* **Job**:
Can you write out every line from the start of the records below through the line containing "COL = sc.collection", leaving out any pictures?

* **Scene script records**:
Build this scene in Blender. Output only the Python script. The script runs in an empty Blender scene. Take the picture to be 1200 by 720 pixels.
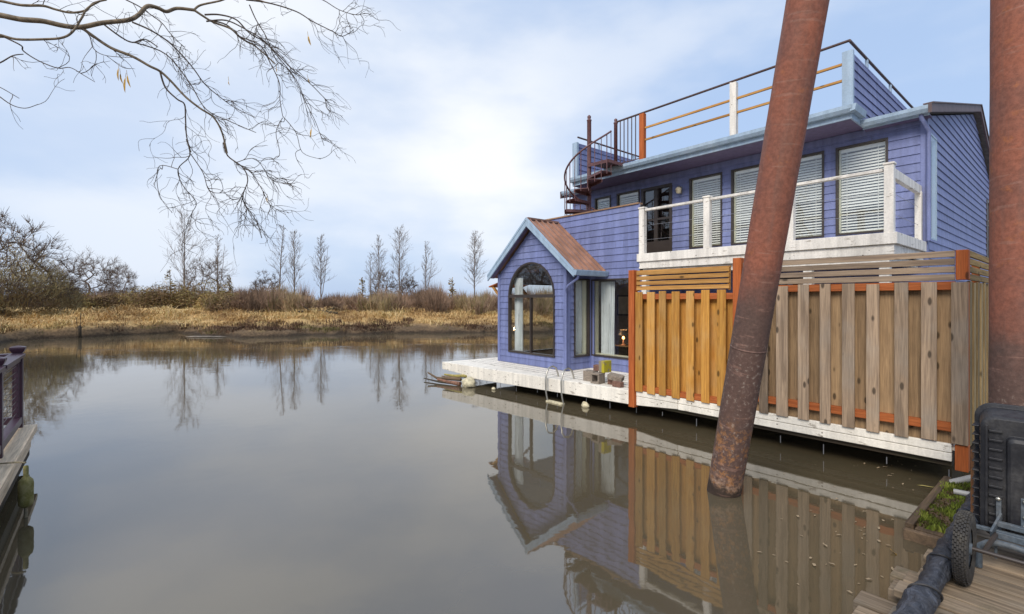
import bpy, math, random
import numpy as np
from mathutils import Vector, Matrix, Euler

R = math.radians
sc = bpy.context.scene
COL = sc.collection

# ------------------------------------------------------------------ camera
cd = bpy.data.cameras.new("camera")
cam = bpy.data.objects.new("camera", cd)
COL.objects.link(cam)
cam.location = (0, 0, 2.0)
cam.rotation_euler = (R(90), 0, 0)
cd.sensor_width = 36.0
cd.lens = 568.0 / 1200.0 * 36.0
cd.shift_y = -8.0 / 1200.0
cd.clip_start = 0.05
cd.clip_end = 6000
sc.camera = cam

# ------------------------------------------------------------------ world / sky
SUN_EL, SUN_AZ = 42.0, 212.0          # azimuth clockwise from +Y
wd = bpy.data.worlds.new("World")
sc.world = wd
wd.use_nodes = True
nt = wd.node_tree
nt.nodes.clear()
def wn(t, **k):
    n = nt.nodes.new(t)
    for a, v in k.items(): setattr(n, a, v)
    return n
wo = wn('ShaderNodeOutputWorld'); bg = wn('ShaderNodeBackground')
bg.inputs['Strength'].default_value = 0.1
sky = wn('ShaderNodeTexSky', sky_type='NISHITA', sun_disc=False)
sky.sun_elevation = R(SUN_EL); sky.sun_rotation = R(SUN_AZ); sky.dust_density = 2.0
tc = wn('ShaderNodeTexCoord')
mp = wn('ShaderNodeMapping'); mp.inputs['Scale'].default_value = (1.0, 1.0, 2.4)
mp.inputs['Location'].default_value = (0.35, 0.1, 0.2)
nz = wn('ShaderNodeTexNoise'); nz.inputs['Scale'].default_value = 2.1; nz.inputs['Detail'].default_value = 6.0
nz.inputs['Roughness'].default_value = 0.5
rp = wn('ShaderNodeMapRange'); rp.inputs['From Min'].default_value = 0.40; rp.inputs['From Max'].default_value = 0.66
rp.inputs['To Min'].default_value = 0.0; rp.inputs['To Max'].default_value = 0.46; rp.interpolation_type = 'SMOOTHSTEP'
# bright break in the cloud deck, low over the far bank, and a thinner veil high on the left
def lobe(d, p, amt):
    v = Vector(d).normalized()
    dt = wn('ShaderNodeVectorMath', operation='DOT_PRODUCT'); dt.inputs[1].default_value = v
    nrm = wn('ShaderNodeVectorMath', operation='NORMALIZE')
    nt.links.new(tc.outputs['Generated'], nrm.inputs[0]); nt.links.new(nrm.outputs[0], dt.inputs[0])
    mx = wn('ShaderNodeMath', operation='MAXIMUM'); mx.inputs[1].default_value = 0.0
    pw = wn('ShaderNodeMath', operation='POWER'); pw.inputs[1].default_value = p
    ml = wn('ShaderNodeMath', operation='MULTIPLY'); ml.inputs[1].default_value = amt
    nt.links.new(dt.outputs['Value'], mx.inputs[0]); nt.links.new(mx.outputs[0], pw.inputs[0]); nt.links.new(pw.outputs[0], ml.inputs[0])
    return ml.outputs[0]
l1 = lobe((-0.04, 1, 0.27), 60, 0.62)
l2 = lobe((-0.62, 1, 0.58), 12, 0.42)
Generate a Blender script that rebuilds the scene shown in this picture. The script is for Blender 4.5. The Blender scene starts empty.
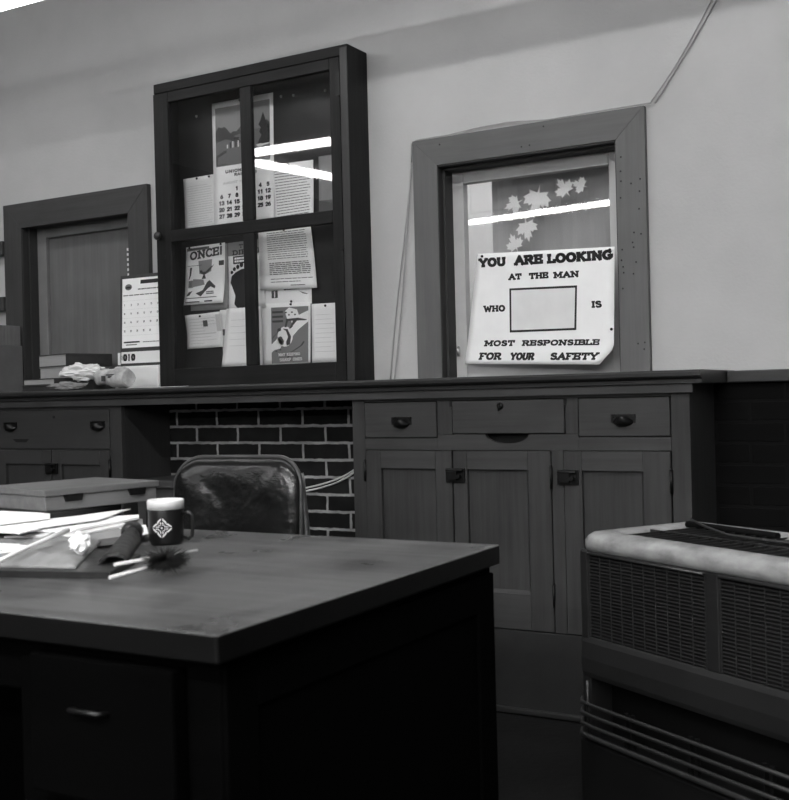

* **Reply**:
Build this scene in Blender. Output only the Python script. The script runs in an empty Blender scene. Take the picture to be 1200 by 720 pixels.
import bpy, math, random
import numpy as np
from mathutils import Vector, Matrix, Euler

R = math.radians
sc = bpy.context.scene
COL = sc.collection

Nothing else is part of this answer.